Thursday, October 22, 2015

Preservation of Cpt Inglefield, the Master, and Ten of the Crew of the Centaur in the Pinnace, 1784


Preservation of Cpt Inglefield, the Master, and Ten of the Crew of the Centaur in the Pinnace, Robert Pollard, 1784, National Maritime Museum.

The 74 gun Centaur was a French ship of line launched in 1757. Along with two other ships of the line, she was captured by the British two years later at the Battle of Lagos, one of the key events in the Annus Mirabilis of 1759 that is still celebrated in the first verse of "Heart of Oak."

That same year, John Nicholson Inglefield joined the Royal Navy and steadily rose through the ranks. Inglefield and the Centaur came together in 1781 when Inglefield was given command of the ship by Admiral Hood. Inglefield guided the ship and her crew against the French in the waning days of the American Revolutionary War, and fought at the Battle of the Saintes.

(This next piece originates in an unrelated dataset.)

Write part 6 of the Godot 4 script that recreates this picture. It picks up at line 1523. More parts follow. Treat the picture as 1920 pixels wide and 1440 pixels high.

On returning to England in convoy in 1782, the Centaur was caught in a hurricane. Reduced to little more than a rudderless, mastless, and aging hulk, she began to founder. Hundreds of crewmen went down with her, but the captain and a handful of men managed to board the ship's pinnace. Without any navigational equipment, they managed to steer her to the Azores and safety. All told, the survivors spent sixteen days on the pinnace with almost no food or water.


At the tiller is a dejected looking fellow, helped by a man in frock, waistcoat, and breeches. This might be a midshipman who threw himself from the deck of the ship and into the pinnace just as she was pulling away.

The sailors are largely unremarkable. The coxswain wears a close fitting knit cap, and a dark jacket. The others wear the same style of jacket. Grasping his mate (who in turn clings to the larboard rail), another jack wears a knit cap and petticoat trousers/slops. To the port is a man with a wider brimmed round hat, and another with bob style hair.


Standing amidships and holding a line to the pinnace's tattered sail, Captain Inglefield gestures to his men while stealing a glance back to his sinking ship. Most of the men around him are hatless, but a couple do wear knit caps. The oarsman appears to be in shirtsleeves, but the remaining tars are lucky enough to have jackets. The two men at the bow both wear petticoat trousers/slops.